その後、アップルは、基本ソフトをアップデートし、「衝突事故検出の最適化」を行ったとしていて、総務省消防庁の担当者は「状況を注視しています」と話しています。

“よりよい機能になってほしい”

「意図しない通報」がもたらす波紋。

しかし、SNS上には、自動検出機能が命を守ることにつながったという書き込みも、見られます。

岐阜県の男性は、父親の友人がスマートウォッチの自動検出機能に救われたと書き込みました。
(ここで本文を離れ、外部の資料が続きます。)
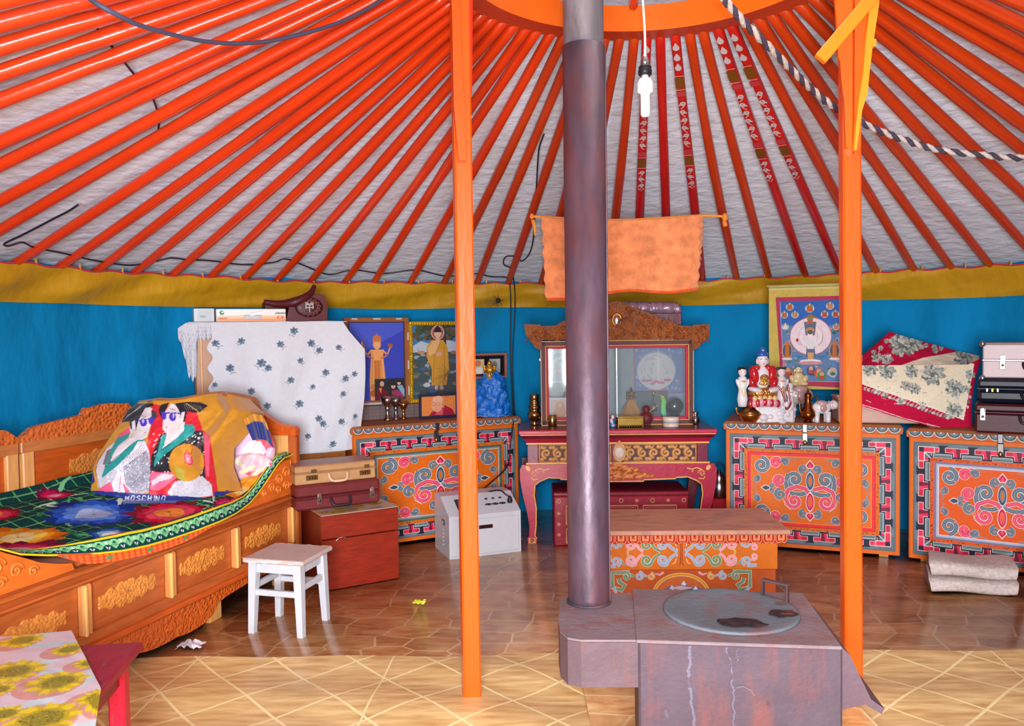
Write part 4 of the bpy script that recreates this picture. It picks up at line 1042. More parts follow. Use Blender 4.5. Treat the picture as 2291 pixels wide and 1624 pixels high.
# ================================================================== red-brown cabinet with the two cases on top
co=G(722,1325); CA=30.5
cab=thing('bedside_cabinet','low red-brown wooden cabinet between the bed and the painted chest','cabinet',(co.x,co.y,0),CA)
W_,H_,Dp=.415,.385,.36; RB=c(138,36,18)
mb=MB(); mb.box((W_/2,Dp/2+.012,H_/2),(W_-.004,Dp-.02,H_-.004),c(122,32,18),.004); mb.build('body',REDWOOD,cab)
mb=MB(); mb.box((W_/2,.006,.325),(W_,.02,.118),RB,.003); mb.build('drawer',REDWOOD,cab)
mb=MB(); mb.box((W_/2,.006,.132),(W_,.02,.256),RB,.003); dr=mb.build('door',REDWOOD,cab)
x,zz_=PL((co.x,co.y),CA,0,763,1205); mb=MB(); mb.tube([(x+.03*math.cos(a),-.008,zz_-.012+.02*math.sin(a)) for a in np.linspace(.1,PI-.1,10)],.004,c(214,212,220),7); mb.build('handle',STEEL,dr)
mb=MB(); mb.box((W_/2,Dp/2,H_+.002),(W_,Dp,.004),c(190,170,150),.001); d=Dr(); rs=random.Random(9)
for k in range(9):
    x,y=rs.uniform(.03,W_-.03),rs.uniform(.02,.14); d.ell(x,y,.045,.022,c(190,160,30),rs.uniform(0,3)); d.ell(x,y,.026,.012,c(130,110,40)); 
    d.ell(rs.uniform(.03,W_-.03),rs.uniform(.02,.14),.03,.012,c(150,140,140))
d.emit(mb,(0,0,H_+.004),(1,0,0),(0,1,0),.0004); 
o=mb.build('oilcloth',PRINT,None); o.matrix_world=Matrix.Translation(cab.location)@cab.rotation_euler.to_matrix().to_4x4(); props(o,'scrap of sunflower oilcloth on top of the red-brown cabinet','oilcloth')
def case(name,label,loc,rz,W_,D_,H_,col,m,lidf=.45,rnd=.015,locks=(.22,.78),hand=c(60,50,60),hm=RUBB,corners=None,lockm=STEEL,handle_z=None,lockc=c(198,196,204),open_hand=False):
    t=thing(name,label,'suitcase',loc,rz)
    zb=H_*(1-lidf)
    mb=MB(); mb.box((W_/2,D_/2,zb/2),(W_,D_,zb-.002),col,rnd); mb.build('body',m,t)
    mb=MB(); mb.box((W_/2,D_/2,zb+(H_-zb)/2),(W_,D_,H_-zb-.002),col,rnd); mb.build('lid',m,t)
    mb=MB(); mb.box((W_/2,D_/2,zb),(W_+.004,D_+.004,.008),lockc if corners else tuple(q*.7 for q in col),.002); mb.build('rim',m if not corners else STEEL,t)
    for f in locks:
        mb=MB(); x=W_*f; mb.box((x,-.004,zb-.01),(.026,.008,H_*.42),lockc,.003); mb.box((x,-.008,zb+.012),(.018,.01,.024),c(230,230,236),.003); mb.ell((x,-.008,zb-H_*.14),(.007,.004,.007),c(90,80,88),8); mb.build('latch',lockm,t)
    hz=zb-.012 if handle_z is None else handle_z; x0,x1=W_*.40,W_*.63
    mb=MB(); mb.tube(smooth([(x0,-.004,hz),(x0+.004,-.02,hz-.022),(x0+.02,-.028,hz-.036),(x1-.02,-.028,hz-.036),(x1-.004,-.02,hz-.022),(x1,-.004,hz)],5),.0075,hand,8); mb.build('handle',hm,t)
    if corners:
        for x in (0,W_):
            for zc_ in (0,H_):
                mb=MB(); mb.ell((x,.0,zc_),(.016,.012,.016),corners,8); mb.build('corner_cap',lockm,t)
    return t
def onrot(o,deg,x,y,z):
    a=math.radians(deg); return (o[0]+x*math.cos(a)-y*math.sin(a),o[1]+x*math.sin(a)+y*math.cos(a),z)
CZ=H_+.005
# maroon case then tan briefcase
base=onrot(co,CA,-.085,.145,CZ); 
case('suitcase','maroon suitcase with chrome latches under the tan briefcase, on the red-brown cabinet',base,CA-1,.455,.21,.135,c(112,40,44),LEATH,.5,.012,(.27,.90),c(46,30,40),RUBB)
base2=onrot(co,CA,-.085,.15,CZ+.136)
tb=case('briefcase','tan leather briefcase with combination locks, topmost on the red-brown cabinet',base2,CA-1,.435,.21,.098,c(186,140,96),LEATH,.38,.006,(),c(222,190,150),LEATH)
tb['category']='briefcase'
for f in (.20,.86):
    mb=MB(); x=.435*f; mb.box((x,-.003,.036),(.062,.006,.026),c(196,170,120),.002); 
    for j in range(3): mb.box((x-.014+j*.014,-.0065,.036),(.008,.004,.012),c(120,96,70),.001)
    mb.box((x+.01,-.004,.070),(.03,.008,.018),c(206,180,130),.002); mb.build('combination_lock',BRASS,tb)
mb=MB(); mb.box((.217,.105,.0985),(.43,.206,.003),c(160,112,92),.001); mb.build('lid_leather',LEATH,tb)

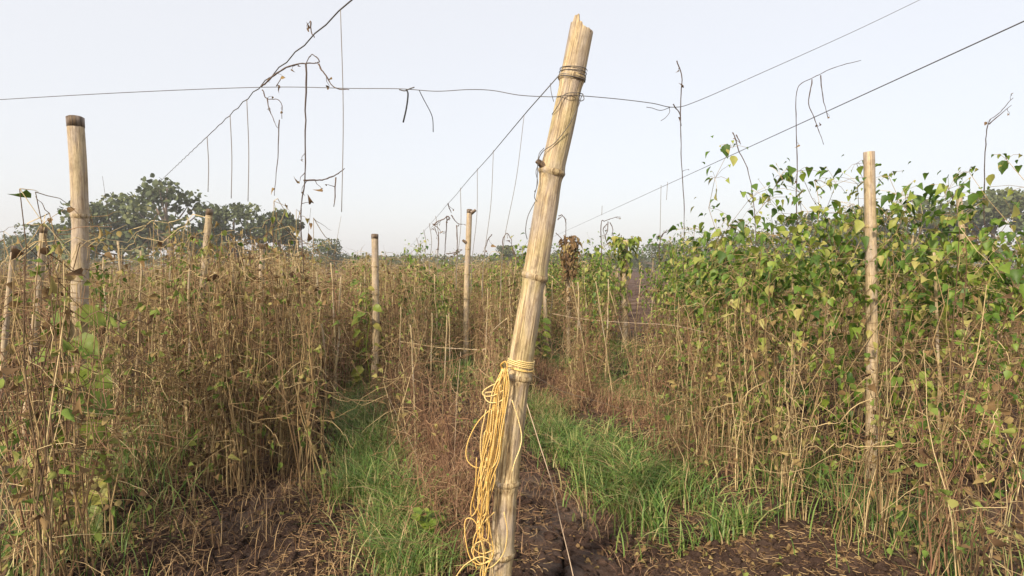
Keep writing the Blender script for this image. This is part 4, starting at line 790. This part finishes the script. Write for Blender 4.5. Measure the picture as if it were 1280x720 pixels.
TR = [(445, 332, 130, 20, 'low dark tree at the left edge of the far tree line'), (460, 330, 120, 22, 'low round tree left of the leafy left post'), (487, 321, 110, 30, 'round tree just right of the leafy left post'), (508, 316, 105, 20, 'sparse pinkish-brown tree where the sloping wire ends'),
      (534, 327, 125, 26, 'low round tree under the short threads'), (549, 328, 120, 18, 'small dark tree below the draped dead vine'), (572, 331, 120, 22, 'low tree left of the slim post'), (600, 326, 100, 26, 'tree just right of the slim post'), (627, 308, 100, 34, 'taller round tree just left of the leaning post'), (655, 318, 110, 30, 'tree hidden behind the leaning post'),
      (697, 313, 105, 24, 'dark round tree just right of the leaning post'), (735, 318, 110, 40, 'tree behind the hooked vines'), (815, 306, 100, 60, 'wide grey-green tree behind the right field'), (775, 314, 110, 40, 'tree behind the leafy-topped post'),
      (20, 296, 100, 60, 'low dark tree at the left edge'), (60, 283, 90, 70, 'low wide tree behind the thin leaning poles'), (150, 244, 75, 90, 'big dark tree right of the tall near left post'), (212, 224, 70, 75, 'tallest tree with sparse top where the left wire ends'), (295, 258, 80, 75, 'round tree under the left wire threads'), (350, 262, 80, 40, 'small dark tree below the hooked dead vine'), (400, 300, 100, 55, 'low tree at the right end of the left trees'), (428, 322, 110, 30, 'lowest tree between the left trees and the far line'), (250, 285, 90, 60, 'tree between the tallest and the round tree at left'), (105, 280, 90, 50, 'tree behind the tall near left post'),
      (870, 300, 100, 70, 'wide tree right of the crossing wire end'), (930, 290, 95, 80, 'tree behind the stubby dead stalk'), (1010, 270, 90, 90, 'wide tree behind the bent-arm dead vine'), (1150, 250, 85, 90, 'tree right of the near right post'), (1240, 240, 80, 90, 'tree at the right edge'), (1080, 262, 90, 80, 'tree right behind the near right post')]
for px, top, Yd, wd, lb in TR: tree(px, top, Yd, wd*1.25, lb, 1., px in (508, 212))
# far scrub that closes the horizon
mb = MB(); N = 26000; a = R.random(N)*2.4-1.2; d = 135+60*R.random(N); x = np.tan(a*.75)*d; y = d+0*x; hgt = 2.6+2.2*fbm(x/9, y/9, 61)
pos = np.stack([x, y, soil(x, y)+hgt*R.random(N)**.8], -1); leaves(mb, pos, R.normal(size=(N, 3)), R.normal(size=(N, 3)), .35+.5*R.random(N), R.random(N)*.7)
tag(mb.obj('far_scrub', M['tree']), 'low continuous scrub along the horizon', 'scrub', kind='stuff')

# ------------------------------------------------------------------ thin haze over the field
hm = bpy.data.materials.new('haze'); hm.use_nodes = True; hn = hm.node_tree; hn.nodes.remove(hn.nodes['Principled BSDF'])
pv = hn.nodes.new('ShaderNodeVolumePrincipled'); pv.inputs['Density'].default_value = .0011; pv.inputs['Color'].default_value = (.93, .93, .95, 1); pv.inputs['Anisotropy'].default_value = .1
hn.links.new(pv.outputs[0], hn.nodes['Material Output'].inputs['Volume'])
hb = MB(); hv = np.array([[a, b_, c] for c in (-4, 14) for a, b_ in ((-950, -950), (950, -950), (950, 950), (-950, 950))], float)
hb.add(hv, np.array([[3, 2, 1, 0], [4, 5, 6, 7], [0, 1, 5, 4], [1, 2, 6, 5], [2, 3, 7, 6], [3, 0, 4, 7]])); tag(hb.obj('haze', hm, None, False), 'thin pale morning haze over the field', 'haze', kind='stuff')

same = {}
for o in C.objects:
    if o.parent is None and 'category' in o and o.get('label'): same.setdefault(o['label'], []).append(o)
for lb, os_ in same.items():
    os_.sort(key=lambda o: o.location.y)
    for k, o in enumerate(os_):
        if len(os_) > 1: o['label'] = lb+', '+['frontmost', '2nd back', '3rd back', '4th back', '5th back', '6th back', '7th back', '8th back', '9th back', 'rearmost'][min(k, 9)]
父親の友人は70代。心臓に持病があり、去年の夏、ひとりで歩いている時に、突然、体調が悪化して意識を失ったそうです。
倒れたのは路地裏で、その時、周りには人がいませんでした。

しかし、身につけていたスマートウォッチが、自動で119番通報してくれたのです。
救急隊が駆けつけ、なんとか一命をとりとめることができました。
SNSに書き込んだ男性
「スマートウォッチがなかったらと考えると恐ろしいですし、本当に感謝しています。私も釣りが趣味で足場が悪い場所に行くこともあるので、もしものときのために自分も身につけたいと思っています」
また、冒頭でご紹介した、スキーを楽しんでいて母親に転倒の連絡がいったという雄太さんは、こう話します。
雄太さん
「母親には新年早々、申し訳ないことをしました。ただ、機能としてはとてもよいものだと思っているので、ぜひブラッシュアップしてほしい。場面や活動の内容に応じて、細かく設定が変えられるといいですよね」
日々、進化を遂げる最新のテクノロジー。

便利になる一方で、思いも寄らぬ影響が出ることも少なくありません。

自動検出機能が、ユーザーにとってはもちろん、通報を受ける側にとってもより使い勝手のいいものになることを私たちも期待したいと思いました。